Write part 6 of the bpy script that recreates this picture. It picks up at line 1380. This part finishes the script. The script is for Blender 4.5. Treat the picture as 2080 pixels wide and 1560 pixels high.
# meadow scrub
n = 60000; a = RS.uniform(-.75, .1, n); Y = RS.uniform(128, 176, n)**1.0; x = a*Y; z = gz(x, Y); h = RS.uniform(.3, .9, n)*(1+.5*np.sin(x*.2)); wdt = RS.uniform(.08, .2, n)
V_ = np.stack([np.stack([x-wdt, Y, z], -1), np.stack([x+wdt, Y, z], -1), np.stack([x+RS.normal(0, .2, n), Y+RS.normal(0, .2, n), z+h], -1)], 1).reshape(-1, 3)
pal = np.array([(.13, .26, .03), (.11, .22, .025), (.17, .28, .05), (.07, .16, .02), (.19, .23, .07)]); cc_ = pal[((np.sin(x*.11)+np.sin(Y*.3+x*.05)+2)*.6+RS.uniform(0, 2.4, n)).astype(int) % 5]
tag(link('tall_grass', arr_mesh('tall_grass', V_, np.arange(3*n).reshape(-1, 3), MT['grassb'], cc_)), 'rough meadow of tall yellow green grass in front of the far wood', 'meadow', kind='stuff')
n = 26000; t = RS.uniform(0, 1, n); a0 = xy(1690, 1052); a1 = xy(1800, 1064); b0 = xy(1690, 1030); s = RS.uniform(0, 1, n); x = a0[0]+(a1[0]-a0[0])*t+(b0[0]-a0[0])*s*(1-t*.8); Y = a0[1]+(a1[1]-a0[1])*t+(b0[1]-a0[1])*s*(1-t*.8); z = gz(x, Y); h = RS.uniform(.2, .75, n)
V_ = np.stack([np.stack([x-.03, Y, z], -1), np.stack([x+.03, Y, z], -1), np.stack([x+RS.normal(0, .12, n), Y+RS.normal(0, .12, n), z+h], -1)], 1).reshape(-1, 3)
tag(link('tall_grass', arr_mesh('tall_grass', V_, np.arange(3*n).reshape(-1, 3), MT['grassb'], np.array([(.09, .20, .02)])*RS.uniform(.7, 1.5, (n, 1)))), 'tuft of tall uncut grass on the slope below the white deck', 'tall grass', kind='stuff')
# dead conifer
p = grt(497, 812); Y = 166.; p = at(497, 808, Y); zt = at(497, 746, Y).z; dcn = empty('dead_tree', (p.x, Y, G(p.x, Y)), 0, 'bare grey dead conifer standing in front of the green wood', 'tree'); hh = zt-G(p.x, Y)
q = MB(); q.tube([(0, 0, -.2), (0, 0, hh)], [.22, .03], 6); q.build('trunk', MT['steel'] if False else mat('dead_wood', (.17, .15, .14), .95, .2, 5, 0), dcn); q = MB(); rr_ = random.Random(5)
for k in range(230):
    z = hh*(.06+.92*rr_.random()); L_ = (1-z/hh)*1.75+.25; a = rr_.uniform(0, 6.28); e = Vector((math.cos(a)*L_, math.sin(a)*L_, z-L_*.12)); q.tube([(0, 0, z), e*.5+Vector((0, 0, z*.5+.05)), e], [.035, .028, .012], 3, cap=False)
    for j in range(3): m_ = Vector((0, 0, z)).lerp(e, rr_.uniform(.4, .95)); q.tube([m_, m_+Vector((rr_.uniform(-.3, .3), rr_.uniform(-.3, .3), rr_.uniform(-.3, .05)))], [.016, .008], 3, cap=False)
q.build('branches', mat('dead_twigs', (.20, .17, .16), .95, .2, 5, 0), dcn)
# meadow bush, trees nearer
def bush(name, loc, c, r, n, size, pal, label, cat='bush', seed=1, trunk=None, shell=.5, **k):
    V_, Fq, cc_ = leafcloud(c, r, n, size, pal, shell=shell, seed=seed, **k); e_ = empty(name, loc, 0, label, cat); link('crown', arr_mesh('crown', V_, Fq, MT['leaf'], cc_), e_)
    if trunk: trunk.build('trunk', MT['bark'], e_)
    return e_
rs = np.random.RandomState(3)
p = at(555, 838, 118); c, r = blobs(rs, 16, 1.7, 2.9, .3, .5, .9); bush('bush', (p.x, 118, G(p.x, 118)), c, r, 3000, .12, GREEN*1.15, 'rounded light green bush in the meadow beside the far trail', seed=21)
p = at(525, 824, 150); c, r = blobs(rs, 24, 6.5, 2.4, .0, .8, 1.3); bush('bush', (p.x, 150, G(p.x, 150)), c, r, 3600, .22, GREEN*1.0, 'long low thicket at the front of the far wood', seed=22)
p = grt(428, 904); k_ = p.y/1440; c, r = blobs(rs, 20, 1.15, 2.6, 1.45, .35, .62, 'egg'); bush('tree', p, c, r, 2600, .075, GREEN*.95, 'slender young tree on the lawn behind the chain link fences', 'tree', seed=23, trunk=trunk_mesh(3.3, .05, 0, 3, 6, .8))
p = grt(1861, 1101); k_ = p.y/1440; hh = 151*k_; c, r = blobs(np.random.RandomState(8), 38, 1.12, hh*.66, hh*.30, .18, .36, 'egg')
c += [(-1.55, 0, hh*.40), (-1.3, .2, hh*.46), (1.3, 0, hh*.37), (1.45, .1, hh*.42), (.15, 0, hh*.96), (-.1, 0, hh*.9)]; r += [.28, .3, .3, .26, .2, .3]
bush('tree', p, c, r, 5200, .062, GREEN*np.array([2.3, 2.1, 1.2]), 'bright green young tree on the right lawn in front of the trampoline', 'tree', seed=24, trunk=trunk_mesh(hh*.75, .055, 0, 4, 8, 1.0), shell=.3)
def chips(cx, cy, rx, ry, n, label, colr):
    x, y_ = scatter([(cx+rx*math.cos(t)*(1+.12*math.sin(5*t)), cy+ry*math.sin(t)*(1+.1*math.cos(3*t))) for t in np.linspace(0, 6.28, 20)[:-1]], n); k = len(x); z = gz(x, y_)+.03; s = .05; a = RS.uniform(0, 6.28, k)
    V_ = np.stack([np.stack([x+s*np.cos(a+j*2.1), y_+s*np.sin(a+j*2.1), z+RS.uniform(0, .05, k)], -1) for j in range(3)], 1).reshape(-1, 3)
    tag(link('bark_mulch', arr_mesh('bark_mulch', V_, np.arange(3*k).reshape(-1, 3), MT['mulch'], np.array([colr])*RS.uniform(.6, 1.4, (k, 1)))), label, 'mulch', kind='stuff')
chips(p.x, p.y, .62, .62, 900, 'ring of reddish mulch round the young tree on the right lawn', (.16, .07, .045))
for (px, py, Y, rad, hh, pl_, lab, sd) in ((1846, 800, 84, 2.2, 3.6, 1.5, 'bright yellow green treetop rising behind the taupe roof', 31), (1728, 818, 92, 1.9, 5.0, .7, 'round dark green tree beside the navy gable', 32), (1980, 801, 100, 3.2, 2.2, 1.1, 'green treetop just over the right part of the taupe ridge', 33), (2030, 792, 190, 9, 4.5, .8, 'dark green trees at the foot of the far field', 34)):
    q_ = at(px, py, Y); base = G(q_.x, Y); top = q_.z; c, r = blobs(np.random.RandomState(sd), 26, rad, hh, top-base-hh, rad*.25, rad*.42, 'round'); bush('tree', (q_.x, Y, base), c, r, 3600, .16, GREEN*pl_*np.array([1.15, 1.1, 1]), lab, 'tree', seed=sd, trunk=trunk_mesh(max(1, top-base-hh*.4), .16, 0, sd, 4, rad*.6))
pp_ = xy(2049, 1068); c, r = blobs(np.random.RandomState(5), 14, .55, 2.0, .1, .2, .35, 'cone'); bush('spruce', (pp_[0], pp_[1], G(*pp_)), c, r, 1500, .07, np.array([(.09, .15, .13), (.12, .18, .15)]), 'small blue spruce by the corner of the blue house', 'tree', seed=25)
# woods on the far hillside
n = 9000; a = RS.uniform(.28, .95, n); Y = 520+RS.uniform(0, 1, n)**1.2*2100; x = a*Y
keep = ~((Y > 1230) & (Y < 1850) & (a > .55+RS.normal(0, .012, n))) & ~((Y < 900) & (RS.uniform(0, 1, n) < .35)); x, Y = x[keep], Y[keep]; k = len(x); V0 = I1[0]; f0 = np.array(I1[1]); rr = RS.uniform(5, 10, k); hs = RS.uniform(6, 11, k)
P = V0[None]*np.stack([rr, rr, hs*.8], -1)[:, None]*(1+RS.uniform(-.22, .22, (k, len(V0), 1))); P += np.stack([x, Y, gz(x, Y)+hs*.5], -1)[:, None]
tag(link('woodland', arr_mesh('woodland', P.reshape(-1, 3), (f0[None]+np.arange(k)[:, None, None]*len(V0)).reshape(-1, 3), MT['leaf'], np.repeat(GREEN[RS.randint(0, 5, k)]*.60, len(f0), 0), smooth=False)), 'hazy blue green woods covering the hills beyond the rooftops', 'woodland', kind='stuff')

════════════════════

Work to be completed
Find all lines holding the string "part" and copy them.

Exercise solution
Write part 6 of the bpy script that recreates this picture. It picks up at line 1380. This part finishes the script. The script is for Blender 4.5. Treat the picture as 2080 pixels wide and 1560 pixels high.
for (px, py, Y, rad, hh, pl_, lab, sd) in ((1846, 800, 84, 2.2, 3.6, 1.5, 'bright yellow green treetop rising behind the taupe roof', 31), (1728, 818, 92, 1.9, 5.0, .7, 'round dark green tree beside the navy gable', 32), (1980, 801, 100, 3.2, 2.2, 1.1, 'green treetop just over the right part of the taupe ridge', 33), (2030, 792, 190, 9, 4.5, .8, 'dark green trees at the foot of the far field', 34)):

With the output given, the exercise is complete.